Meeting the internationally agreed target of limiting the increase in global mean surface temperature to less than 2ºC, will require that global net emissions of greenhouse gases approach zero by the second half of the century. In other words, the profound transformation of political, societal and energy systems need be agreed upon and implemented in a smaller time frame than the ‘is there, isn’t there’ debate has existed.

The Deep Decarbonisation Pathways report, released in June by the UN secretary general, focuses on technically feasible pathways to deep decarbonisation with the aim of achieving the emission reductions consistent with meeting this international target. Strategies for twelve countries are highlighted, including the UK.

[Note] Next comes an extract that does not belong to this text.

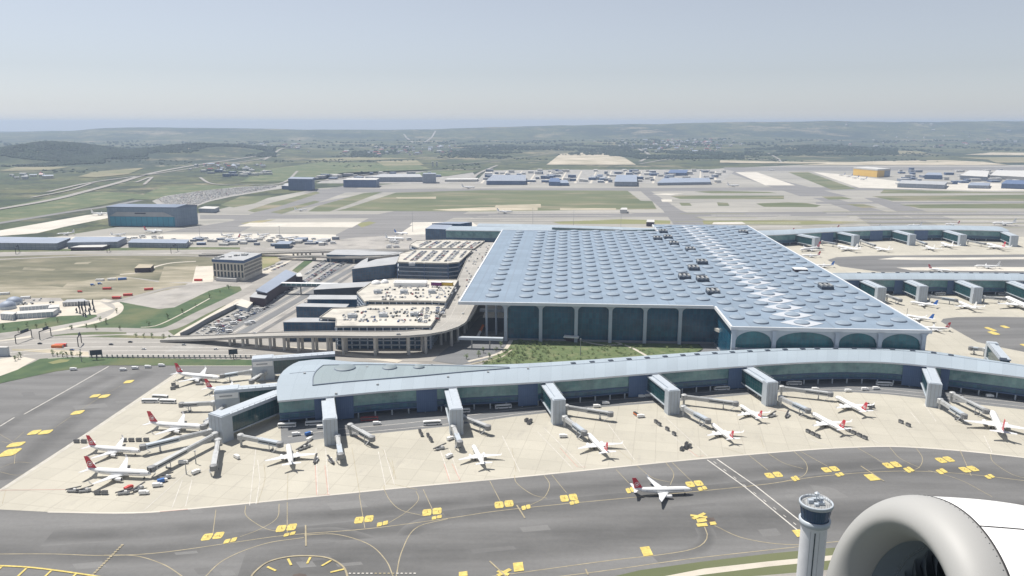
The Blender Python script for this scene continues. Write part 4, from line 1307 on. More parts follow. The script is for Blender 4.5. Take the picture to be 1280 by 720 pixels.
def near_roof_z(p):
    best = None
    for i in range(len(NF)):
        a, b = NF[i], NB[i]
        d = b - a
        s = max(0, min(1, ((p - a).dot(d)) / d.length_squared))
        q = a + d * s
        e = (Vector((q.x, q.y, 0)) - Vector((p.x, p.y, 0))).length
        if best is None or e < best[0]:
            best = (e, s)
    return ZE + (ZRI - ZE) * math.sin(math.pi * best[1]) ** .8
topl = [P(u, v, 24) for u, v in ((404, 457.6), (430, 456.6), (470, 456), (520, 456.6), (570, 458), (637, 461.2))]
botl = [P(u, v, 24) for u, v in ((391, 481.5), (430, 478), (480, 474.2), (530, 470.6), (580, 466.6), (637, 462.2))]
topl, botl = catmull(topl, 26), catmull(botl, 26)
rows, uvs = [], []
for i, (a, b) in enumerate(zip(topl, botl)):
    r_, u_ = [], []
    for k in range(7):
        p = b.lerp(a, k / 6)
        if i < 4: p = p - Vector((1, 0.1, 0)) * 3.0 * math.sin(math.pi * k / 6) * (1 - i / 4)
        r_.append((p.x, p.y, near_roof_z(p) + 0.30)); u_.append((i * 6.0, k * 4.0))
    rows.append(r_); uvs.append(u_)
mb = MB(); mb.grid(rows, uvs=uvs); local_part(mb, 'roof_recess', M['roof_recess'], near_pier, True)
mb = MB()
for side in (0, -1):
    for i in range(len(rows) - 1):
        mb.beam(Vector(rows[i][side]) - Vector((0, 0, .25)), Vector(rows[i + 1][side]) - Vector((0, 0, .25)), .8, .75)
for k in range(6):
    mb.beam(Vector(rows[0][k]) - Vector((0, 0, .25)), Vector(rows[0][k + 1]) - Vector((0, 0, .25)), .8, .75)
local_part(mb, 'roof_trim', M['dome_skirt'], near_pier)
for u, v, rd in ((431, 460.5, 8.6), (487, 460, 6.0), (523.5, 459.3, 4.6)):
    p = P(u, v, 25)
    z = near_roof_z(p) + .3
    mb = MB(); mb.lathe([(rd, -1), (rd, .9), (rd * .96, 1.1)], 28, 1, (p.x, p.y, z)); mb.lathe([(rd * .96, 1.1), (rd * .8, 1.6), (rd * .5, 2.1), (rd * .2, 2.35), (.05, 2.4)], 28, 0, (p.x, p.y, z), cap=True)
    local_part(mb, 'skylight_dome', [M['roof_recess'], M['dome_skirt']], near_pier, True)
for u, v in ((381, 470), (420, 490), (472, 481), (560, 473), (610, 468), (660, 464), (459, 461), (540, 456)):
    p = P(u, v, 23); z = near_roof_z(p)
    mb = MB(); mb.box((p.x, p.y, z + .3), (1.6, 1.6, 1.0)); local_part(mb, 'roof_vent', M['plant_grey'], near_pier)

mf = PP([(1020, 349.8), (1060, 349.2), (1120, 349), (1180, 349.2), (1240, 349.8), (1290, 350.6), (1380, 352)], ZE)
mbk = PP([(1010, 342.4), (1060, 342), (1120, 341.6), (1180, 341.6), (1240, 342), (1290, 342.6), (1380, 344)], ZE)
mid_pier, MF, MBK = pier('pier_building', 'straight glass pier with a pale roof right of the domed terminal roof', mf, mbk, ZE, ZRI, 60, 5.4, 0, (60, 420), navy_at=((.05, .2), (.30, .36), (.48, .54), (.72, .78)), dist=16)
uf = PP([(935, 294.8), (980, 293), (1027, 290.2), (1070, 288.4), (1111, 287.2), (1160, 287), (1210, 287.4), (1262, 289)], ZE)
ub = PP([(930, 289.4), (980, 288), (1027, 285.8), (1070, 284.2), (1111, 283), (1160, 282.6), (1200, 282.6), (1240, 283.6)], ZE)
up_pier, UF, UB = pier('pier_building', 'farthest curved glass pier near the top right beside the runways', uf, ub, ZE, ZRI, 60, 5.4, 0, False, navy_at=((.32, .37), (.52, .57), (.68, .73)), dist=20)
# hall behind the upper left corner of the terminal
rf = PP([(557, 287.6), (600, 288.2), (690, 289)], 24)
rb = PP([(566, 282.6), (610, 283), (690, 283.6)], 24)
pier('rear_hall', 'low hall with a white roof behind the far left corner of the terminal', rf, rb, 24.0, 26.0, 20, 4.0, 0, False, detail=False)
mb = MB(); t = empty('rear_hall', P(545, 300, 0), 0, 'teal glazed block at the left end of the white roofed rear hall', 'hall')
q = PP([(532, 300), (559, 301), (566, 295), (541, 294)]); mb.prism(q, 0, 22, 0, 1); local_part(mb, 'wall', [M['glass_blue'], M['roof_slate']], t)
mb = MB(); q = PP([(540, 281), (575, 281.6), (590, 279.4), (560, 279)], 20); mb.prism(q, 14, 23, 0, 1); local_part(mb, 'upper_storey', [M['glass_blue'], M['roof_slate']], t)
rf = PP([(596, 282.4), (700, 284.4), (822, 288.6)], 20)
rb = PP([(600, 279.6), (700, 281.4), (815, 285.6)], 20)
pier('rear_pier', 'thin strip of pier roof behind the back edge of the domed terminal roof', rf, rb, 20.0, 22.0, 24, 4.0, 0, False, detail=False)

# ------------------------------------------------------------------ gate towers and jet bridges
TOWERS = []
def gate_tower(S, E, label, width=9.0, h=19.5, sign=False, end_len=7.0, low=6.0):
    """fixed link from the pier (S) to its end block (E), both ground points"""
    S, E = Vector((S.x, S.y, 0)), Vector((E.x, E.y, 0))
    d = (E - S).normalized(); n = Vector((-d.y, d.x, 0))
    t = empty('gate_tower', E - d * end_len * .5, 0, label, 'gate tower', 'gate towers standing off the piers')
    Eb = E - d * end_len
    mb = MB(); mb.beam(S + Vector((0, 0, low)), Eb + Vector((0, 0, low)), width - 1.6, h - low - 2.4)
    local_part(mb, 'corridor_glazing', M['glass_corr'], t)
    mb = MB(); mb.beam(S + Vector((0, 0, low - .8)), Eb + Vector((0, 0, low - .8)), width, .8)
    local_part(mb, 'corridor_floor', M['grey_light'], t)
    mb = MB(); mb.beam(S + Vector((0, 0, h - 2.4)), Eb + Vector((0, 0, h - 2.4)), width, 1.2)
    mb.beam(S + n * 1.6 + Vector((0, 0, h - 1.2)), Eb + n * 1.6 + Vector((0, 0, h - 1.2)), width - 3.4, 1.2)
    local_part(mb, 'roof', M['grey_light'], t)
    mb = MB()
    L = (Eb - S).length
    for k in range(int(L / 5) + 1):
        p = S + d * min(L - .2, k * 5) + n * (width / 2 - .3)
        mb.beam((p.x - .1, p.y, h), (p.x + .1, p.y, h), .2, 1.2)
    mb.beam(S + n * (width / 2 - .3) + Vector((0, 0, h + 1.1)), Eb + n * (width / 2 - .3) + Vector((0, 0, h + 1.1)), .15, .12)
    local_part(mb, 'railing', M['grey'], t)
    mb = MB()
    mb.beam(Eb, E, width, h)
    mb.beam(Eb + d * .8 + Vector((0, 0, h)), E - d * .8 + Vector((0, 0, h)), width - 1.6, .5, 0)
    blk = local_part(mb, 'end_block', M['grey_light'], t)
    mb = MB()
    for s in (-.28, 0.0, .28):
        p = E + d * .06 + n * width * s
        mb.beam(p + n * .12 + Vector((0, 0, .5)), p - n * .12 + Vector((0, 0, .5)), .16, h - 1.0)
    local_part(mb, 'cladding_joint', M['grey'], t)
    if sign:
        c = Eb.lerp(E, .5) - n * (width / 2 + .12) if sign < 0 else Eb.lerp(E, .5) + n * (width / 2 + .12)
        mb = MB(); mb.beam(c - d * (end_len * .46) + Vector((0, 0, h - 6.5)), c + d * (end_len * .46) + Vector((0, 0, h - 6.5)), .3, 4.4)
        sg = local_part(mb, 'sign_panel', M['white'], t)
        c2 = c + n * (.2 if sign > 0 else -.2)
        mb = MB(); mb.beam(c2 - d * (end_len * .22) + Vector((0, 0, h - 5.0)), c2 + d * (end_len * .30) + Vector((0, 0, h - 5.0)), .1, 1.2)
        local_part(mb, 'sign_band', M['grey'], t)
    for k in (.12, .6):
        p = S.lerp(Eb, k)
        mb = MB(); mb.tube([(p.x, p.y, 0), (p.x, p.y, low - .8)], .7, 8)
        local_part(mb, 'column', M['concrete'], t)
    TOWERS.append((S, E, d, n))
    return t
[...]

The report identifies the UK’s major drivers of future carbon emissions as economic growth and population growth, and explains their role within the strategy. The pathway presented for the UK allows for economic growth of between 2.2% – 2.5%, and focuses on the three sectors constituting the largest sources of emissions: power generation, transport, and buildings. The stages identified include the decarbonisation of the power industry by 2030, with low-carbon electricity allowing for emission reductions in end-use sectors (replacing gas use in buildings and liquid fuels in transport) in the years 2030-2050. Along with fuel switching to electrification within transport (65% of car travel to be met by electric vehicles by 2050) and buildings (20 million homes switching to heat pumps and heating district schemes by 2050), efficiency and technology retrofits by 2030 are also envisaged.

The report should draw scrutiny and incite debate, and is self-admittedly incomplete and preliminary. It presents feasible actions, timelines and scenarios, but more importantly can stimulate the necessary shift in the conversation towards zero carbon economy strategies.